Trust beneficiary of IRA — can it look-thru?

Married couple (same sex) one passed away leaving their IRA with the beneficiary to their trust. The surviving spouse is the sole income beneficiary of the trust with a charitable remainder as the final beneficiary. The attorney whom created the trust indicates it is a “look-thru” trust (and it does appear to have such language). The attorney is also the successor trustee. The deceased was age 74; the surviving spouse is in their mid 60’s.

Can the IRA be taken as a stretch-IRA on the surviving spouses life expectance with the RMD’s being paid to the trust and subsequently to the spouse? If so, how would the inherited IRA be titled?

If not any suggestions as how best to take?



  • Is it a conduit trust?  if not, is it a charitable remainder trust?
  • What is “their trust”?
  • You may wish to consult with the attorney handling the IRA owner’s estate, or other competent tax or trusts and estates counsel.

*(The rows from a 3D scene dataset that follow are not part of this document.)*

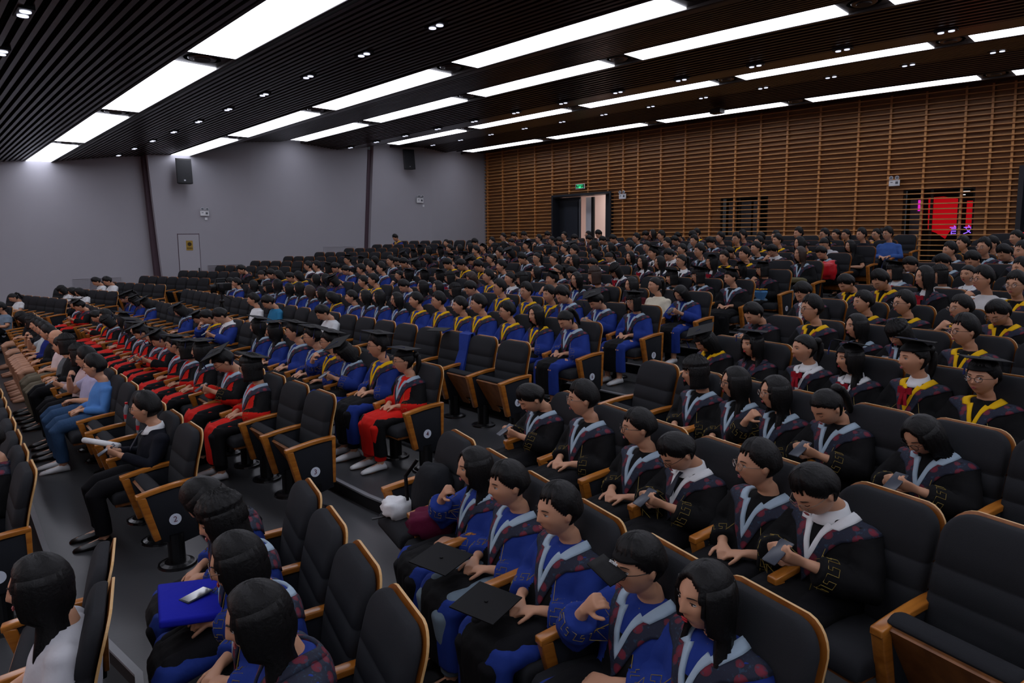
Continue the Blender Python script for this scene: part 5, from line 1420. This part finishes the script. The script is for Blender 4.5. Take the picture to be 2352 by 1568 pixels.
mb = MB(); mb.rings([[(rx*math.cos(t), ry*math.sin(t), z) for t in (2*PI*j/18 for j in range(18))] for z, rx, ry in ((.50, .145, .11), (.7, .14, .105), (.88, .145, .095), (.935, .07, .06))])
for s in (1, -1): mb.tube([(s*.12, 0, .87), (s*.19, .02, .77)], [.06, .055], 10)
m_ = bpy.data.materials.new('striped_shirt'); m_.use_nodes = True; nt = m_.node_tree; tc = nt.nodes.new('ShaderNodeTexCoord'); wv = nt.nodes.new('ShaderNodeTexWave'); wv.bands_direction = 'Z'; wv.inputs['Scale'].default_value = 6.5
cr = nt.nodes.new('ShaderNodeValToRGB'); cr.color_ramp.interpolation = 'CONSTANT'; cr.color_ramp.elements[0].color = srgb('#d0d2d8'); cr.color_ramp.elements[1].color = srgb('#141c48'); cr.color_ramp.elements[1].position = .5
nt.links.new(tc.outputs['Object'], wv.inputs['Vector']); nt.links.new(wv.outputs['Fac'], cr.inputs['Fac']); nt.links.new(cr.outputs['Color'], nt.nodes['Principled BSDF'].inputs['Base Color'])
inst('shirt', remesh(mb, 'shirt', .012, 3, [m_]), kd)
mb = MB(); mb.ell((0, 0, .53), (.13, .10, .08))
for s in (1, -1): mb.tube([(s*.065, 0, .53), (s*.075, .01, .3), (s*.08, 0, .12)], [.09, .075, .06], 12)
inst('trousers', remesh(mb, 'trousers', .012, 3, [cloth('dark_jean', '#2a3438')]), kd); inst('hair', HAIR['s'], kd, HMc)
# white lettering on the baseball cap
for o in list(COL.objects):
    if o.name.startswith('cap_brim') and o.parent:
        me = textmesh('smile', .022, .001); me.materials.append(M_wht); inst('lettering', me, o.parent, head_matrix(*HEADS['ff'])@Matrix.Translation((.02, -.122, .062))@Matrix.Rotation(PI/2-.5, 4, 'X'))
mb = MB(); mb.disc((0, 0, 0), .018, .016, 12); o = mb.build('red_lid', mat('cap_red', '#c01820', .4)); o.location = W3((-6.35, 1.15, zrow(2)+.003)); tag(o, 'small red bottle cap lying on the aisle floor at left', 'cap')
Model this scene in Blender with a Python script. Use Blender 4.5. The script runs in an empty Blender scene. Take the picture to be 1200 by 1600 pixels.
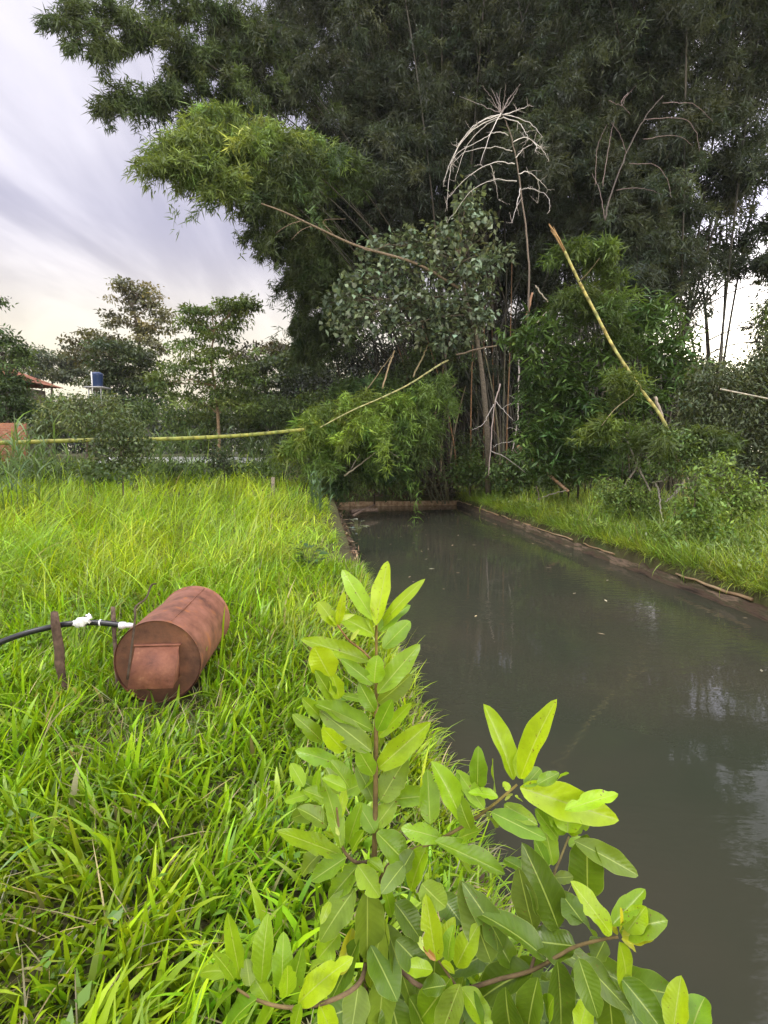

Thanks for the questions; they help clairfy.  the “trust” is/was the decedants Revocable Trust.  The surviing spouse is entitled to 5% annual income from the trust for their lifetime and when they pass any residual goes to a charity.  There are other non-qualified assets that go into the trust. I am dealing with the attorney whom drafted the trust and is the successor trustee.  The trust has a clear clause stating it is a “look-thru” trust for qualified assets…??   However, he has no idea how to title the inherited IRA.  I’m assuming it is similar to when a Specail Needs trust is a beneficiary, but I am not sure either and the custodian (Pershing) is of no help.     



Since the trust has a remainder beneficiary that is a charity and not an individual person, it appears that the trust is not qualified as a “look-through” trust within the scope of regulation 1.401(a)(9)-4, Q&A-5(b).  Statements contained in the trust document itself would not be effective in making the trust a qualified “look-through” trust if they are in conflict with the IRC and regulations.  If the trust is not a qualified trust, the RMD would be determined by the remaining life of the decedent instead of the life of the surviving spouse, since the decedent passed after reaching the required beginning date (RBD).  A distribution of a greater amount may be taken in order to satisfy the trust requirement ro distribute 5% annually.



  • It sounds like a charitable remainder trust (CRT).  CRTs are exempt from income tax.  If it’s a CRT, it can take the entire IRA all at once without current income tax.  
  • If the attorney isn’t familiar with this, you may wish to consult with a different attorney, who should be able to properly advise you as to what it is and as to how to proceed.
  • Bruce Steiner, attorney, NYC, also admitted in NJ and FL


Thank you for the clarification.  How does the inherited IRA get tiltled to remain under the life expectance of the decedent and paying RMD’s to the trust?  Or would the RMD need to go directly to the beneficiary?